» Recorded information:
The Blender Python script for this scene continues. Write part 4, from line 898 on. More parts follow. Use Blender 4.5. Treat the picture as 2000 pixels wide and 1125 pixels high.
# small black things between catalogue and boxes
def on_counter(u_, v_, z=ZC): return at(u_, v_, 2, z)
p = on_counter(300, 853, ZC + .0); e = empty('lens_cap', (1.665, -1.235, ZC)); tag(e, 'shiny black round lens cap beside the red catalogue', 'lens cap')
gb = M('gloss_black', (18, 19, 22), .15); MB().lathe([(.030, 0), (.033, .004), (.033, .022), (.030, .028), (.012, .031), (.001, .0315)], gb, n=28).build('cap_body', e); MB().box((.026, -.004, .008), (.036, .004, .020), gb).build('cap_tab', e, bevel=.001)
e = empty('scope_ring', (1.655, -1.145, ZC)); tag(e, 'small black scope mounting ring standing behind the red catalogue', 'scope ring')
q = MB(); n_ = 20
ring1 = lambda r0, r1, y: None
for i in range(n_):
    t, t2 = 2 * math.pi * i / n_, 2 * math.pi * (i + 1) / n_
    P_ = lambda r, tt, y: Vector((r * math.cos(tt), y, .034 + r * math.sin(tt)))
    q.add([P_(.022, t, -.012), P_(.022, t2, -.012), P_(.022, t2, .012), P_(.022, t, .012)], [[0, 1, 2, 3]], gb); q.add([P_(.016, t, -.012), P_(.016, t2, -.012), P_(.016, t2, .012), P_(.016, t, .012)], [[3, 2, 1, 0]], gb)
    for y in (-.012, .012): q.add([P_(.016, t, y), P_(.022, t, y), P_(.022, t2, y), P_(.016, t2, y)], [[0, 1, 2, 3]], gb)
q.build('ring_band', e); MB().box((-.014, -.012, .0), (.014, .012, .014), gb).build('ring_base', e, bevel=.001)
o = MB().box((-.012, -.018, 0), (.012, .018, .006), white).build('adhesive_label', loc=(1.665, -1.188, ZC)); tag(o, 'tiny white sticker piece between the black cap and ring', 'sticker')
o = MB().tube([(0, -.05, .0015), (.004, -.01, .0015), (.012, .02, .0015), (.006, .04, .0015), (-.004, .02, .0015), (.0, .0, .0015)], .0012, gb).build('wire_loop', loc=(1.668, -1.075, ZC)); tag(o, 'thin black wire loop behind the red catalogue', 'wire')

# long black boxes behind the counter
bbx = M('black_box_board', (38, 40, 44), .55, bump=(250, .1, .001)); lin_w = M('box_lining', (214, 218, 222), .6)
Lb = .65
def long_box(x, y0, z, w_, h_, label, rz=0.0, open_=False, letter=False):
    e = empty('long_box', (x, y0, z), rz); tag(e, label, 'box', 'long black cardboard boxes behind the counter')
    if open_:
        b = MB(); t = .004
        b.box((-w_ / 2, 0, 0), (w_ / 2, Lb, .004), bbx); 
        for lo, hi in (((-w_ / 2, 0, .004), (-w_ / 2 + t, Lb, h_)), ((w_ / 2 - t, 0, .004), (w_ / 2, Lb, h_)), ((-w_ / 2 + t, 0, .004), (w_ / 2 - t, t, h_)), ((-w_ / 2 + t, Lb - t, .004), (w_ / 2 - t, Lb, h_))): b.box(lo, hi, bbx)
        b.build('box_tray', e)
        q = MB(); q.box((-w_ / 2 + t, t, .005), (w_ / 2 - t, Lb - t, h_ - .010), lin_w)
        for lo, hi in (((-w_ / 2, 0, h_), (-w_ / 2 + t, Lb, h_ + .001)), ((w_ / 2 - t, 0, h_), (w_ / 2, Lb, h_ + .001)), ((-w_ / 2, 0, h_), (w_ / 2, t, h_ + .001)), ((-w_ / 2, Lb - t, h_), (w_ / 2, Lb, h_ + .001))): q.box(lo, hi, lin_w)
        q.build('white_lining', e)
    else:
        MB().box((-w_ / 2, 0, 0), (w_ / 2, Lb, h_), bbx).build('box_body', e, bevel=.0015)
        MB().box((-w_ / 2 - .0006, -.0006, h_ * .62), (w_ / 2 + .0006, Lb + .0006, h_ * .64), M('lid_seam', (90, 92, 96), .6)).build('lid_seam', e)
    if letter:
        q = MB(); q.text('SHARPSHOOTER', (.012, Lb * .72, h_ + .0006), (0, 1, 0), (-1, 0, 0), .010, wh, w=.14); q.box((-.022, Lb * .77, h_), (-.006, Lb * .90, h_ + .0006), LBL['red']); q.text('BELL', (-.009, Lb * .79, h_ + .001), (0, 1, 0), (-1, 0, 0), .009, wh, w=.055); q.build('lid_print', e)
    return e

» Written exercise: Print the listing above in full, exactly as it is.

» Solution:
The Blender Python script for this scene continues. Write part 4, from line 898 on. More parts follow. Use Blender 4.5. Treat the picture as 2000 pixels wide and 1125 pixels high.
# small black things between catalogue and boxes
def on_counter(u_, v_, z=ZC): return at(u_, v_, 2, z)
p = on_counter(300, 853, ZC + .0); e = empty('lens_cap', (1.665, -1.235, ZC)); tag(e, 'shiny black round lens cap beside the red catalogue', 'lens cap')
gb = M('gloss_black', (18, 19, 22), .15); MB().lathe([(.030, 0), (.033, .004), (.033, .022), (.030, .028), (.012, .031), (.001, .0315)], gb, n=28).build('cap_body', e); MB().box((.026, -.004, .008), (.036, .004, .020), gb).build('cap_tab', e, bevel=.001)
e = empty('scope_ring', (1.655, -1.145, ZC)); tag(e, 'small black scope mounting ring standing behind the red catalogue', 'scope ring')
q = MB(); n_ = 20
ring1 = lambda r0, r1, y: None
for i in range(n_):
    t, t2 = 2 * math.pi * i / n_, 2 * math.pi * (i + 1) / n_
    P_ = lambda r, tt, y: Vector((r * math.cos(tt), y, .034 + r * math.sin(tt)))
    q.add([P_(.022, t, -.012), P_(.022, t2, -.012), P_(.022, t2, .012), P_(.022, t, .012)], [[0, 1, 2, 3]], gb); q.add([P_(.016, t, -.012), P_(.016, t2, -.012), P_(.016, t2, .012), P_(.016, t, .012)], [[3, 2, 1, 0]], gb)
    for y in (-.012, .012): q.add([P_(.016, t, y), P_(.022, t, y), P_(.022, t2, y), P_(.016, t2, y)], [[0, 1, 2, 3]], gb)
q.build('ring_band', e); MB().box((-.014, -.012, .0), (.014, .012, .014), gb).build('ring_base', e, bevel=.001)
o = MB().box((-.012, -.018, 0), (.012, .018, .006), white).build('adhesive_label', loc=(1.665, -1.188, ZC)); tag(o, 'tiny white sticker piece between the black cap and ring', 'sticker')
o = MB().tube([(0, -.05, .0015), (.004, -.01, .0015), (.012, .02, .0015), (.006, .04, .0015), (-.004, .02, .0015), (.0, .0, .0015)], .0012, gb).build('wire_loop', loc=(1.668, -1.075, ZC)); tag(o, 'thin black wire loop behind the red catalogue', 'wire')

# long black boxes behind the counter
bbx = M('black_box_board', (38, 40, 44), .55, bump=(250, .1, .001)); lin_w = M('box_lining', (214, 218, 222), .6)
Lb = .65
def long_box(x, y0, z, w_, h_, label, rz=0.0, open_=False, letter=False):
    e = empty('long_box', (x, y0, z), rz); tag(e, label, 'box', 'long black cardboard boxes behind the counter')
    if open_:
        b = MB(); t = .004
        b.box((-w_ / 2, 0, 0), (w_ / 2, Lb, .004), bbx); 
        for lo, hi in (((-w_ / 2, 0, .004), (-w_ / 2 + t, Lb, h_)), ((w_ / 2 - t, 0, .004), (w_ / 2, Lb, h_)), ((-w_ / 2 + t, 0, .004), (w_ / 2 - t, t, h_)), ((-w_ / 2 + t, Lb - t, .004), (w_ / 2 - t, Lb, h_))): b.box(lo, hi, bbx)
        b.build('box_tray', e)
        q = MB(); q.box((-w_ / 2 + t, t, .005), (w_ / 2 - t, Lb - t, h_ - .010), lin_w)
        for lo, hi in (((-w_ / 2, 0, h_), (-w_ / 2 + t, Lb, h_ + .001)), ((w_ / 2 - t, 0, h_), (w_ / 2, Lb, h_ + .001)), ((-w_ / 2, 0, h_), (w_ / 2, t, h_ + .001)), ((-w_ / 2, Lb - t, h_), (w_ / 2, Lb, h_ + .001))): q.box(lo, hi, lin_w)
        q.build('white_lining', e)
    else:
        MB().box((-w_ / 2, 0, 0), (w_ / 2, Lb, h_), bbx).build('box_body', e, bevel=.0015)
        MB().box((-w_ / 2 - .0006, -.0006, h_ * .62), (w_ / 2 + .0006, Lb + .0006, h_ * .64), M('lid_seam', (90, 92, 96), .6)).build('lid_seam', e)
    if letter:
        q = MB(); q.text('SHARPSHOOTER', (.012, Lb * .72, h_ + .0006), (0, 1, 0), (-1, 0, 0), .010, wh, w=.14); q.box((-.022, Lb * .77, h_), (-.006, Lb * .90, h_ + .0006), LBL['red']); q.text('BELL', (-.009, Lb * .79, h_ + .001), (0, 1, 0), (-1, 0, 0), .009, wh, w=.055); q.build('lid_print', e)
    return e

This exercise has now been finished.